Abstract

In this paper we clarify the history of deformation in the Sør Rondane Mountains (SRMs), eastern Dronning Maud Land (DML), East Antarctica, and construct a form-line contour map of the metamorphic and plutonic rocks in order to comprehend their structural features and provide constraints on the collisional tectonics of East and West Gondwana. We divide the deformational history in the SRMs into 13 stages (D1–D13). The tectonic regime varied frequently from extension (D3–D4) to layer-normal compression and layer-parallel extension (D5), to compression (D6), extension (D7), sinistral transtension and sinistral strike-slip (D8), compression (D9–D11), and finally extension related to dextral shearing (D12–D13). D7 and D8 indicate major extensional tectonic activity in the southern part of the East African and Antarctic Orogen (EAAO) before the Pan-African compressional event, and after the c. 600Ma peak of metamorphism. The Pan-African compressional event resulted in the formation of upright folds with horizontal axes that curve along the coastline in central to eastern DML during the D9 deformation that took place between 600 and 560Ma. The coastline-parallel fold axes and subvertical axial-planes correspond to the X-axes and the XY-planes, respectively, of strain ellipsoids that were progressively rotated counterclockwise toward the central parts of a sinistral shear zone.
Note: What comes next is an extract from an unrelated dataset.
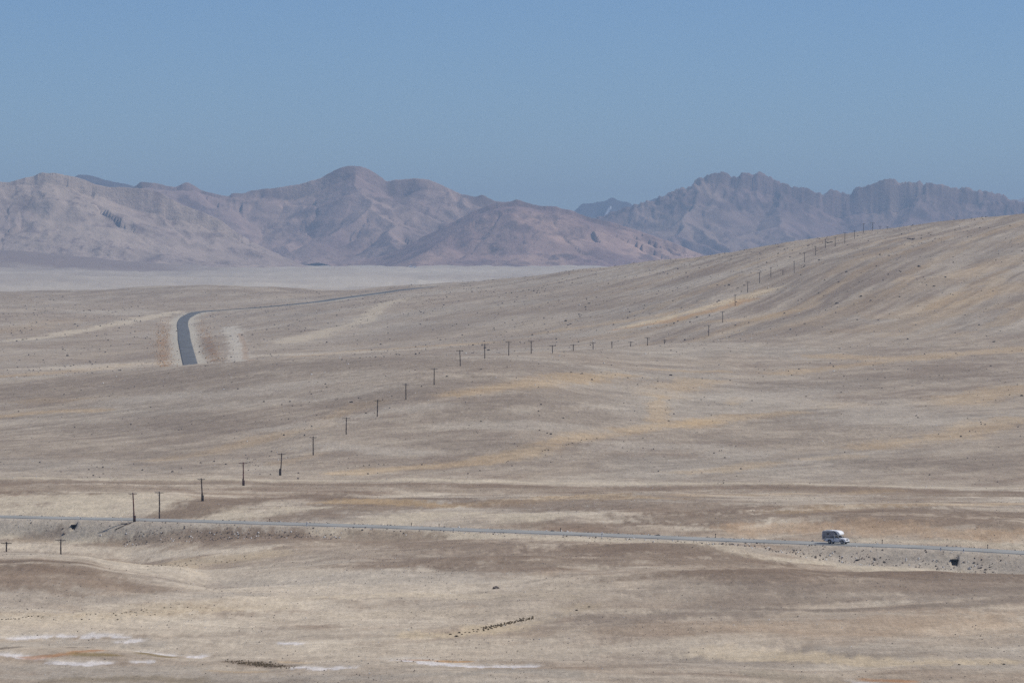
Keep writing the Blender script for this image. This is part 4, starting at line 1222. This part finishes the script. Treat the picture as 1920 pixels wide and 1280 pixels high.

Therefore, the curved fold axes and axial-planes suggest the EAAO acted as a zone of sinistral transpression during the collision of parts of East and West Gondwana. Around 560–550Ma, during D12, parallel dyke swarms of granitic pegmatite were intruded along normal faults under a regime of NNE–SSW horizontal extensional stress. The extensional paleo-stress and its related structures suggest dextral rather than sinistral shearing took place along the north-trending EAAO during this late Pan-African event. There is the possibility of a reversal of trans-orogen asymmetry from sinistral to dextral in the southern part of the EAAO. The dyke swarms are considered to have been the heralds of the voluminous 530–500Ma A-type granite intrusions in DML. At the same time, the Lützow–Holm Complex was under a non-extensional tectonic regime, and may have been situated in a different orogen from the EAAO.